Streitgegenständlich ist vorliegend der von dem Kläger geltend gemachte Anspruch auf die Erteilung einer Ausnahmegenehmigung zur Bewilligung von Parkerleichterungen für Schwerbehinderte nach § 46 Abs. 1 Satz 1 Nr. 11 der Straßenverkehrsordnung (StVO). Die Regelung des § 46 StVO, auf den der Kläger den geltend gemachten Anspruch stützt, ist dem Straßenverkehrsrecht zuzuordnen. Das Straßenverkehrsrecht soll als sachlich begrenztes Ordnungsrecht den optimalen Ablauf des Verkehrs gewährleisten sowie Gefahren, Behinderungen und Belästigungen von Verkehrsteilnehmern und Dritten durch den Verkehr entgegenwirken. Speziell die Regelungen der Straßenverkehrsordnung sowie die auf ihrer Grundlage von den Straßenverkehrsbehörden erlassenen Regelungen dienen der Abwehr der typischerweise vom Straßenverkehr ausgehenden Gefahren. Dabei sind jene Regelungen grundsätzlich generell gefasst, richten sich mithin an alle Verkehrsteilnehmer gleichermaßen. § 46 StVO eröffnet den Verkehrsbehörden die Möglichkeit, von diesen generellen straßenverkehrsrechtlichen Regelungen in besonders gelagerten Einzelfällen Ausnahmegenehmigungen zu erteilen, wobei die Zuordnung zum Straßenverkehrsrecht erhalten bleibt.
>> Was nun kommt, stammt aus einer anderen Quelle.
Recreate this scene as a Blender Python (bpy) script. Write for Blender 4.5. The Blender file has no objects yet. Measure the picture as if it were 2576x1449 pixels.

Zwar führt der Kläger zur Begründung des Anspruchs auf Erteilung einer Ausnahmegenehmigung nach § 46 StVO den Umstand seiner Schwerbehinderung an. Die vorliegend geltend gemachten Gründe für den streitgegenständlichen Anspruch begründen jedoch nicht dessen Zuordnung zum Schwerbehindertenrecht als Teilbereich des Sozialrechts. Es kann daher dahinstehen, ob die E. S. GmbH – wie sie in ihrer Stellungnahme vom 22. Juni 2017 dargelegt hat – für Rechtsstreitigkeiten auf dem Gebiet des Sozialrechts als Teil ihres satzungsgemäßen Aufgabenbereichs – umfassend – postulationsfähig ist.
Der Beschluss ist unanfechtbar (vgl. § 67 Abs. 3 Satz 1 VwGO).